Parker Award Presentation Remarks
Article Date: Saturday, June 23, 2007
Written By: Russell Rawlings
Presentation remarks of NCBA Immediate Past-President Mike Colombo at the 2007 NCBA Annual Meeting.
The Judge John J. Parker Memorial Award is the highest award given by the North Carolina Bar Association. “The purpose of this award is to honor the memory and the accomplishments of Judge Parker and to encourage the emulation of his deep devotion and enduring contribution to the law and to the administration of justice, by recognizing conspicuous service by members of the Bar of this State to the cause of jurisprudence in North Carolina.”
The late Judge John Johnston Parker was for 50 years a member of the Bar in North Carolina, for 44 years a member of the North Carolina Bar Association, for 32 years a judge of the United States Court of Appeals for the Fourth Circuit, and for 27 years Chief Judge of that Court. Quite notably, he served as one of the two American judges in Nuremberg following World War, II. In these and other capacities, he rendered distinguished service to his profession, his state, and his nation. The resolution creating the award describes him as “a profound and eloquent advocate of the improvement of the law, the administration of justice, and the legal profession in North Carolina and the United States.”
This award is not given every year. It is given only when doing so will honor the memory and accomplishments of Judge Parker and the purpose of the award as set forth in the resolution adopted by the Board of Governors in 1959. Past recipients, listed in materials at your seats, include Robinson Everett, Norman Wiggins, Julius Chambers, and Senator Sam Ervin. It is my privilege to add our honoree to this distinguished list.
Former Chief Justice Henry E. Frye was born on a tobacco farm in Richmond County, graduated with honors from Mineral Springs High School in Ellerbe, and graduated with the highest honors from North Carolina A&T State University. He served in the United States Air Force in Japan and Korea and was discharged honorably with the rank of captain.
Justice Frye has overcome obstacles his whole life which are inconceivable to many of us. Upon his discharge from the Air Force and despite having graduated with honors from high school and college, he was required to take a literacy test and then denied the right to vote in Richmond County in 1956. He became the first African American to complete a full law degree at the University of North Carolina at Chapel Hill, graduating with honors. He was the first African American elected to the North Carolina House of Representatives in the 20th Century where he served 12 years in the House followed by 2 years in the Senate. He was the first African American to serve on the North Carolina Supreme Court and the first African American to serve as its Chief Justice. Since January of 2001, Justice Frye has practiced law in Greensboro with the law firm of Brooks, Pierce, McLendon, Humphrey & Leonard.

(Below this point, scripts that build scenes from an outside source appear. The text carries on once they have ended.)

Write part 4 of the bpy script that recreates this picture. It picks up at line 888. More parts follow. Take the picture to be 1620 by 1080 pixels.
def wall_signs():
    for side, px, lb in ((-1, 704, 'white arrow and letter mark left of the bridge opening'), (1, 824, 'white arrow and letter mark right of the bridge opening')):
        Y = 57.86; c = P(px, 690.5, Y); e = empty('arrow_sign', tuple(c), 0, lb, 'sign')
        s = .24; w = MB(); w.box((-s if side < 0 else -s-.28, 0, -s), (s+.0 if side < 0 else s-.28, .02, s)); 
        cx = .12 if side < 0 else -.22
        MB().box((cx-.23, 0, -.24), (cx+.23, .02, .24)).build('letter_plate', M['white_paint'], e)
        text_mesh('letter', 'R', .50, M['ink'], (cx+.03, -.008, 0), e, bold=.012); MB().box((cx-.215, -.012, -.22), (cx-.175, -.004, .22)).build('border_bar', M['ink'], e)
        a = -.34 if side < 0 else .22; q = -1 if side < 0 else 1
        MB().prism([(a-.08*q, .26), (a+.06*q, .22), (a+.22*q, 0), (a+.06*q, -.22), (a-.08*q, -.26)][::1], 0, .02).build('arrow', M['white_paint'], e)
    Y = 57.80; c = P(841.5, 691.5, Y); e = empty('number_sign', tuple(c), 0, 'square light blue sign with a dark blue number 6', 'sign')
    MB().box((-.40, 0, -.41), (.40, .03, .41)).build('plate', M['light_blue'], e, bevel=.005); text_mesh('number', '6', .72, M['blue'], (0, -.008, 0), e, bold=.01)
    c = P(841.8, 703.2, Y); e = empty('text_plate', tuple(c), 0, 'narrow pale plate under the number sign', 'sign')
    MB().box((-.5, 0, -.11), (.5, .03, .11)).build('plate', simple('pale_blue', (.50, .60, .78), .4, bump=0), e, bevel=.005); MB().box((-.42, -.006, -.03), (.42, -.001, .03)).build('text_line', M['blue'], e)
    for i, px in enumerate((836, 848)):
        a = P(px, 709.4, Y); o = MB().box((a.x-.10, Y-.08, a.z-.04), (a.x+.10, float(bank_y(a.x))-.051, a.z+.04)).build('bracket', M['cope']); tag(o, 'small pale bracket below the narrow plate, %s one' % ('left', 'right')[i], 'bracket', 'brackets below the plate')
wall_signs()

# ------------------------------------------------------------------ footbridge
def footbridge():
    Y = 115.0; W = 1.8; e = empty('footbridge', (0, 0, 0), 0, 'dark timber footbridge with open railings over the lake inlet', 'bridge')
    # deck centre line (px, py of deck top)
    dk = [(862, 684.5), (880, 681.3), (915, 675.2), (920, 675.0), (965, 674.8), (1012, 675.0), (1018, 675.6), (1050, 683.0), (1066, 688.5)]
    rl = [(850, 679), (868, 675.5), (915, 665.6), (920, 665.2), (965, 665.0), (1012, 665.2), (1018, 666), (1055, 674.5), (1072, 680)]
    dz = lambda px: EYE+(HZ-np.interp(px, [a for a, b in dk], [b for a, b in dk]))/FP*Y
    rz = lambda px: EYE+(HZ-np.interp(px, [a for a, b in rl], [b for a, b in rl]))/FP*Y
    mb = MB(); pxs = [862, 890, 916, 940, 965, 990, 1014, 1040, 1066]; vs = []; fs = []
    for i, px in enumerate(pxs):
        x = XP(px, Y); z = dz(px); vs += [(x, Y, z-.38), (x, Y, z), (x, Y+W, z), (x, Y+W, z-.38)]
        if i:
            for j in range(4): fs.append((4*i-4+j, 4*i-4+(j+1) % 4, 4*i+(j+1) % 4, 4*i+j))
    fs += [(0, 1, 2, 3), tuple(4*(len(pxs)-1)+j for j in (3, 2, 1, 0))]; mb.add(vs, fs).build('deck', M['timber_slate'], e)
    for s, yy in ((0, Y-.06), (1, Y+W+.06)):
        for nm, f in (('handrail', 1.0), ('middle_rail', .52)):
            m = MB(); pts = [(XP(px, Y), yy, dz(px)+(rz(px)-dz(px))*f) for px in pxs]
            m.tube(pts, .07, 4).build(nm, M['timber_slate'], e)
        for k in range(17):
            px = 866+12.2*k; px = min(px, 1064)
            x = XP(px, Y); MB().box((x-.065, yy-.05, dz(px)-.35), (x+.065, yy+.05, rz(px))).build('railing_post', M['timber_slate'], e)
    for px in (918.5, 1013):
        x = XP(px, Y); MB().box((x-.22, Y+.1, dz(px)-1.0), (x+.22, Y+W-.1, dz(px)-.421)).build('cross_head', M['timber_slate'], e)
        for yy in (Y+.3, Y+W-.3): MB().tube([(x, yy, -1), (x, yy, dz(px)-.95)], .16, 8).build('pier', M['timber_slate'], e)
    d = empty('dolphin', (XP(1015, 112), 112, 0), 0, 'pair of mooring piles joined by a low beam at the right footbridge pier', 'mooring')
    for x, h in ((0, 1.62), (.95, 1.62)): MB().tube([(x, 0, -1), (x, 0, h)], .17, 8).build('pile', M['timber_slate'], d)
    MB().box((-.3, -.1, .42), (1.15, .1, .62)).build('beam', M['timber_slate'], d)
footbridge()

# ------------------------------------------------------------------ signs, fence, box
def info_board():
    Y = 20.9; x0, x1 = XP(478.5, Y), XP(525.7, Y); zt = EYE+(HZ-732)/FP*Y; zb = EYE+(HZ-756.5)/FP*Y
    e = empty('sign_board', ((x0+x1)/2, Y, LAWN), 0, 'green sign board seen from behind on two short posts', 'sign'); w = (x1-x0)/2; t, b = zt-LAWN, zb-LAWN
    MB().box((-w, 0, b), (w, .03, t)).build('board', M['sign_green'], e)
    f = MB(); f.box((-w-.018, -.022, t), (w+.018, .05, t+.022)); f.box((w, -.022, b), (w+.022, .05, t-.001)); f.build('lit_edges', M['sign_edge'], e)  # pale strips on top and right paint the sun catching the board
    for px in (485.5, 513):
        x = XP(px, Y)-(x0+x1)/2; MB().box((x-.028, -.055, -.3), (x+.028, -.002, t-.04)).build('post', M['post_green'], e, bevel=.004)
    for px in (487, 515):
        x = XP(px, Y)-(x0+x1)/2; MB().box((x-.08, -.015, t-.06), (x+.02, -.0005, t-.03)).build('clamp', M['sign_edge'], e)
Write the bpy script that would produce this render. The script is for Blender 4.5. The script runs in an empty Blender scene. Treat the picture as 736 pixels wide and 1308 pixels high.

Despite these many professional accomplishments, it is the breadth of Justice Frye’s leadership and service which distinguish him from the crowd. He is past chair of the American Judicature Society, having received its Justice award in 2006. He is a founding member of Leadership North Carolina. He has received a Citation for Distinguished Public Service from North Carolina Citizens for Business and Industry and Outstanding Alumnus Awards from his law school and undergraduate alma maters. He is a deacon and Sunday school teacher at Providence Baptist Church in Greensboro.
Throughout his career, Chief Justice Frye has proven his exceptional character and advanced the cause of race relations by achieving solutions through example and leadership. While practicing law in Greensboro before his career of public service, he was instrumental in calming racial tensions on the North Carolina A & T and UNC-Greensboro campuses. In the face of a boycott of the North Carolina Bar Association Annual Meeting in South Carolina in the year 2000 when he was Chief Justice, he made a daytrip to Myrtle Beach to swear in North Carolina Bar Association President Jim Maxwell, returning home to North Carolina Saturday evening after the installation. To me, this is an outstanding example of his ability to quietly balance personal relationships, professional responsibilities and causes of importance to him.
Upon receiving the highest honor of our YLD, the Liberty Bell Award, on Law Day in 2004, Justice Frye commented about the progress we have made as a nation since the U.S. Supreme Court made “separate but equal” famous in Plessy v. Ferguson. He indeed has been a positive contributor to this progress and to the rule of law through quiet action, rather than controversy and publicity. Justice Frye concluded his Law Day remarks by encouraging us all to work together to make our state live up to its, motto, “To be rather than to seem,” something Justice Frye has done throughout his life.
It is therefore my privilege, in honor of the memory of Judge John J. Parker, to present this award to Chief Justice Henry E. Frye.